Bullish Chart Bearish Sentiment

How can the market keep climbing while EVERYONE seems worried?

On one side we see record profits, forecasts for fresh all time highs, artificial intelligence pushing growth, and plenty of optimism.

On the other side, warnings are getting louder with phrases like “The market might have reached its ceiling”. So who is right? Are we at the beginning of a new bull run, or is this just another bubble ready to burst?

HAVE WE HIT THE TOP?

According to many analysts, markets look stretched. Well known trader Stan Weinstein points to strong signs that the market may have topped out.
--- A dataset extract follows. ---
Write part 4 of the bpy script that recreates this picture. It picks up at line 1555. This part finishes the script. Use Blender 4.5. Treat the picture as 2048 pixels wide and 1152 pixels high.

In his weekly report he stresses that the S&P 500 printed a “deceptive new high” in late October. The index touched a record, yet the underlying structure wasn’t solid.

He explains that despite the new high, the advance decline lines were poor since more stocks were falling than rising. His own indicators didn’t flash clear bullish signals either. Even more troubling, for four straight weeks there have been more downgrades and selling activity than upgrades and buying.

For that reason he insists “this is NOT just a normal pullback. Caution is needed”. And with trading volumes lower due to the holiday season, volatility can easily spike.

BULLISH SIGNS

At the same time there are voices saying “This is the chance”. Morgan Stanley for example sees current weakness as an opportunity. Michael Wilson notes that “The present weakness shows we are closer to the END of the correction, not the beginning”.

His analysis rests on three points. First, alternative labour market data signals a slowdown which is actually positive because it gives the Fed room to cut rates.

Second, the market has already priced in this slowdown since April. Third, liquidity conditions are about to improve with quantitative tightening ending on December first.

Add to this the upbeat expectations for corporate earnings which are projected to grow seventeen percent in 2026. All of this together creates a constructive outlook for the market in the coming months.

At the same time, Deutsche Bank analysts project the S&P 500 reaching eight thousand points by the end of 2026, roughly twenty percent above current levels.

Their forecast is based on four main drivers:
(a) rapid progress in artificial intelligence that is expected to boost productivity sharply
(b) the rally will not be limited to tech but will broaden to cyclical sectors like financials and consumer goods
(c) the US economy is expected to grow at 2.4 percent in 2026 thanks to tax relief, lower trade uncertainty, and recovery from disruptions such as shutdowns
(d) the global backdrop is positive with Europe keeping steady momentum, Germany supported by a large fiscal package, and India on track to surpass Japan and become the fourth largest economy worldwide.

Together these factors create an impressive backdrop for the global economy and markets, suggesting that the rally may still have plenty of runway.